▼

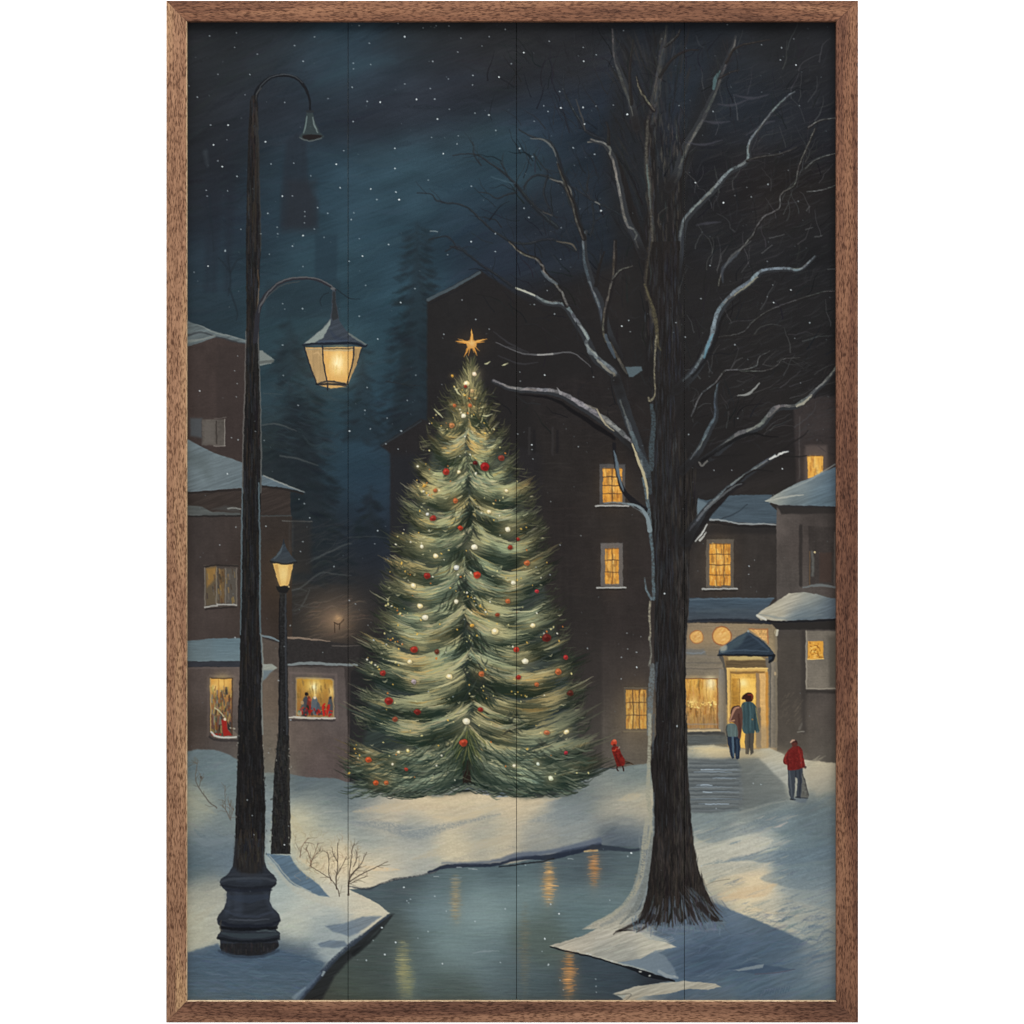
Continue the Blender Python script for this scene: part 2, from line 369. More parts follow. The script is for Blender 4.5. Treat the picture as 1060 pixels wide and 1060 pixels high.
stroke([(211.5,587),(222,585),(246,586)], 1.6, (40,36,34), a=.8)
p2 = pid('pane', w2)
poly(G([(215,360),(235,352),(265,358),(270,510),(218,518)]), (92,80,62), f=1, idn=p2); poly(G([(300,358),(342,360),(342,512),(300,508)]), (84,78,70), f=1, idn=p2)
poly(G([(218,360),(258,352),(262,400),(222,440)]), (150,112,56), a=.8, f=3); poly(G([(272,362),(296,362),(296,505),(276,505)]), (120,92,54), a=.7, f=2)
for _ in range(34):
    x, y = rng.uniform(214, 243), rng.uniform(590, 624); stroke([(x, y-2.5), (x+.5, y+2.5)], 1.4, jit([(150,116,62),(64,62,62),(110,100,90),(70,50,34)][rng.randint(4)], 8), a=.55)
for pts in (G([(212,357),(214,523)]), G([(345,360),(345,515)]), G([(262,358),(262,512)]), G([(300,360),(300,508)])): stroke(pts, 1, (128,120,108), a=.8)
stroke(G([(212,524),(265,517),(265,512),(345,514)]), 1.5, (170,168,160), a=.9, sm=False)
stroke(G([(215,532),(345,523)]), 1.4, (36,32,31), a=.7)
# third roof + shop
sh = pid('shop_house', 0, 'low shop house at left with two glowing windows')
SHW = field([(200,700,(82,72,68)),(210,750,(74,64,58)),(240,720,(98,86,80)),(205,690,(90,78,72)),(280,720,(104,90,76)),(276,770,(112,102,88)),(310,760,(102,89,82)),(350,740,(92,82,78)),(345,790,(92,80,76)),(310,700,(98,88,82)),(300,660,(60,53,50)),(340,670,(50,47,46)),(350,700,(90,80,76)),(265,800,(112,110,100)),(240,770,(86,78,74))],16)
poly(G([(120,775),(365,775),(365,680),(450,640),(560,700),(560,770),(818,772),(822,1060)])+J([(822,290),(570,290),(120,290)]), SHW, f=1.2, idn=sh, tex=N_W, ta=.11)
poly(G([(455,648),(525,668),(600,655),(740,668),(870,690),(860,765),(560,770),(545,700)]), (50,47,46), f=2.2, idn=sh, tex=N_FINE, ta=.1)
poly(G([(455,655),(525,675),(520,800),(455,790)]), (86,76,68), f=1.5, idn=sh, tex=N_W, ta=.1)
r3 = pid('roof', sh, 'flat roof under smooth blue grey snow')
poly(G([(120,668),(250,655),(365,655),(365,752),(120,752)]), field([(200,670,(96,112,118)),(240,670,(96,116,124)),(200,680,(104,120,124)),(240,683,(110,128,134))],9), f=1.1, idn=r3, tex=N_H, ta=.1)
poly(G([(120,752),(365,752),(365,776),(120,778)]), (52,54,60), f=1, idn=sh, tex=N_H, ta=.15)
stroke(G([(135,784),(365,780)]), 1.6, (100,90,86), a=.6)
poly(G([(455,765),(495,765),(517,778),(480,805),(455,835)]), (148,152,142), f=1.2, idn=r3, tex=N_D, ta=.1)
poly(G([(455,790),(500,790),(470,825),(455,835)]), (108,120,124), f=2)
stroke(G([(455,645),(490,652),(526,668)]), [1.6,2.4,1.4], (118,134,140), a=.9, idn=r3)
stroke(G([(560,652),(620,655),(740,668)]), [2,2.2,.8], (150,130,112), a=.85)
stroke(G([(750,685),(800,690),(868,686)]), [1,1.4,.6], (104,96,88), a=.7)
stroke(G([(558,770),(640,760),(760,766),(855,768)]), [2.6,3.2,2.6,2.2], (126,134,134), a=.95, idn=r3)
stroke(G([(562,775),(850,776)]), 1.6, (62,56,54), a=.8)
poly(G([(800,780),(850,775),(828,800),(826,1060),(818,1060)]), (56,50,48), a=.7, f=1.5)
for x in (252, 257): stroke([(x, 700), (x, 770)], 1.4, (120,106,98), a=.4, f=2)
stroke(T([(150,240),(150,600)]), 1.6, (112,98,90), a=.5, f=2); stroke(T([(160,235),(310,235),(318,260)]), 1.6, (122,108,98), a=.5, f=2)
stroke(T([(650,215),(930,225),(935,500)]), 2.4, (114,100,94), a=.6, f=2, sm=False); stroke(T([(655,215),(660,480)]), 2, (112,98,92), a=.5, f=2)
# left shop window
w3 = pid('window', sh, 'tall lit shop window with red figure on its sill'); g3 = pid('pane', w3)
poly(T([(160,246),(298,246),(300,560),(325,590),(320,615),(200,615),(168,590)]), (112,100,88), f=1, idn=w3)
poly(T([(165,250),(292,250),(295,595),(205,598),(168,575)]), lambda X, Y: np.stack([np.clip((215-(Y-700)*2.2), 80, 235), np.clip(155-(Y-700)*1.7, 72, 190), np.clip(70-(Y-700)*.2, 55, 80)], -1)/255, f=1, idn=g3)
glow(*T([(235,280)])[0], 9, 8, (252,214,120), .6); glow(*T([(185,310)])[0], 3, 4, (255,230,150), .6)
for _ in range(130):
    u, v = rng.uniform(170, 290), rng.uniform(310, 590)
    c = [(70,68,64),(96,104,60),(150,122,60),(56,60,64),(176,150,90),(110,60,40),(120,130,124)][rng.randint(7)]
    x, y = T([(u, v)])[0]; h = rng.uniform(.8, 4)
    stroke([(x, y-h), (x+rng.normal(0, .7), y+h)], rng.uniform(.7, 2.2), jit(c, 10), a=.62)
stroke(T([(215,250),(216,400)]), .9, (170,116,52), a=.7); stroke(T([(250,250),(250,330)]), .9, (176,122,56), a=.7)
stroke(T([(190,430),(215,445),(245,480)]), 1.4, (200,190,150), a=.8)
poly(T([(232,500),(262,505),(268,560),(300,595),(245,600),(238,560)]), (160,36,30), f=.9); ell(*T([(252,497)])[0], 1.6, 1.5, (214,196,170), f=.8)
poly(T([(268,515),(285,540),(290,570),(268,560)]), (52,46,44), f=1); stroke(T([(285,550),(310,555)]), 1.6, (176,170,150), a=.8)
for u in (180, 200, 222): ell(*T([(u,590)])[0], 1.5, 1.3, (166,40,28), a=.8)
stroke(T([(160,248),(295,248)]), 1.1, (70,52,36), a=.8); stroke(T([(296,250),(296,590)]), 1.3, (70,50,36), a=.8); stroke(T([(163,250),(166,575)]), 1.1, (196,158,92), a=.8)
stroke(T([(170,575),(195,600),(240,608),(322,608)]), [1.6,2,1.6], (196,196,186), a=.95, idn=w3); stroke(T([(160,605),(200,625),(325,627)]), 2.2, (46,42,42), a=.7, f=1.6)
# right shop window
w4 = pid('window', sh, 'wide lit shop window full of figures in red and blue'); g4 = pid('pane', w4)
poly(T([(684,246),(700,240),(905,248),(918,262),(918,495),(685,488)]), (150,130,96), f=1, idn=w4)
poly(T([(690,256),(705,250),(900,256),(911,268),(911,482),(692,480)]), lambda X, Y: np.stack([np.clip(186-(Y-700)*.9, 100, 200), np.clip(140-(Y-700)*.9, 80, 150), np.clip(56+0*Y, 50, 80)], -1)/255, f=1, idn=g4)
glow(*T([(797,295)])[0], 8, 7, (255,226,130), .85); glow(*T([(797,300)])[0], 3, 4, (255,246,200), .9); glow(*T([(900,330)])[0], 2.5, 6, (255,224,140), .8); glow(*T([(800,350)])[0], 2, 5, (255,232,160), .7)
for _ in range(60):
    u, v = rng.uniform(695, 905), rng.uniform(262, 400); x, y = T([(u, v)])[0]
    stroke([(x, y-2), (x+.4, y+2)], rng.uniform(.8, 2), jit((160,124,60) if rng.rand() < .5 else (112,92,54), 12), a=.35)
for u, v, w, h, c in ((745,420,22,62,(58,66,76)),(765,410,14,55,(120,44,36)),(800,415,22,58,(84,98,110)),(820,430,12,40,(72,82,92)),(895,420,16,62,(66,74,84)),(725,440,14,42,(82,86,84)),(740,455,16,30,(60,50,50))):
    a0, b0 = T([(u, v)])[0]; s = 180/1060
    ell(a0, b0, w*s, h*s, c, f=1.2, a=.9)
for u, v, r, c in ((750,345,12,(34,28,28)),(800,365,9,(226,206,172)),(895,368,8,(50,48,50)),(722,398,9,(170,140,100)),(772,380,9,(176,70,50))):
    a0, b0 = T([(u, v)])[0]; ell(a0, b0, r*.17, r*.17, c, f=.9)
for _ in range(42):
    u, v = rng.uniform(708, 900), rng.uniform(425, 478)
    if 775 < u < 800 and rng.rand() < .6: continue
    a0, b0 = T([(u, v)])[0]; stroke([(a0, b0), (a0+rng.uniform(-1.5, 1.5), b0+rng.uniform(-3, 1))], rng.uniform(1, 2.4), jit([(178,32,26),(150,28,24),(206,48,34),(66,60,62)][rng.randint(4)], 10), a=.85)
stroke(T([(855,475),(850,420),(858,405)]), 2, (196,34,26)); stroke(T([(872,470),(885,430),(885,412)]), 1.8, (190,34,26))
ell(*T([(708,460)])[0], 2.4, 2.6, (150,160,132), a=.8); ell(*T([(706,448)])[0], 1.2, 1.2, (70,110,90), a=.8)
stroke(T([(640,487),(700,486),(800,492),(922,492)]), [1.4,2.2,2,1.6], (196,190,176), a=.95, idn=w4); stroke(T([(650,503),(920,505)]), 2, (50,45,45), a=.7, f=1.6)

# ================================================================== RIGHT HOUSES
bh = pid('brick_house', 0, 'brown house behind the bare tree, snowy slate roof and one glowing sash window')
poly(I([(240,170),(672,170),(672,600),(240,600)]), (56,51,48), f=1.2, idn=bh, tex=N_W, ta=.12)
poly(I([(390,175),(672,180),(672,215),(360,215)]), (38,36,36), a=.6, f=5)
r4 = pid('roof', bh, 'blue grey snow covered roof behind the bare tree')
poly(I([(240,60),(330,62),(370,75),(430,55),(520,50),(650,50),(640,90),(672,120),(672,172),(560,170),(430,160),(390,155),(240,190)]), (68,82,92), f=1, idn=r4, tex=N_H+N_BIG, ta=.13)
poly(I([(330,65),(385,90),(370,130),(330,170)]), (102,118,126), f=2, a=.9)
stroke(I([(388,155),(440,158),(520,172),(600,172),(668,176)]), [2,1.4,1.6,1], (152,158,158), a=.9)
stroke(I([(395,165),(520,182),(668,184)]), 2, (34,32,32), a=.8)
stroke(I([(440,150),(500,125),(545,90)]), [1.4,1], (44,52,60), a=.7)
lit_window(734.5,563,756.3,606, 3, 4, bh, 'glowing sash window above the blue porch roof', fr=(92,86,78), fw=3.6)
hi = pid('chimney_house', 0, 'high dark house with one small lit window at the right edge')
poly(F([(740,700),(800,660),(925,650),(925,1060),(755,1060)]), (56,50,49), f=3, idn=hi, tex=N_W, ta=.1)
poly(F([(790,860),(880,860),(885,1010),(785,1010)]), (96,84,80), a=.7, f=5)
stroke(F([(765,740),(765,1000)]), 1.4, (84,80,78), a=.5)
lit_window(836,472,852,495, 1, 1, hi, 'small glowing upper window at the right edge', fw=0, sill=False, base=(228,170,76), dirty=.35)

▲

Given request:
Give the count of lines containing "high", with no added text.

Task solution:
2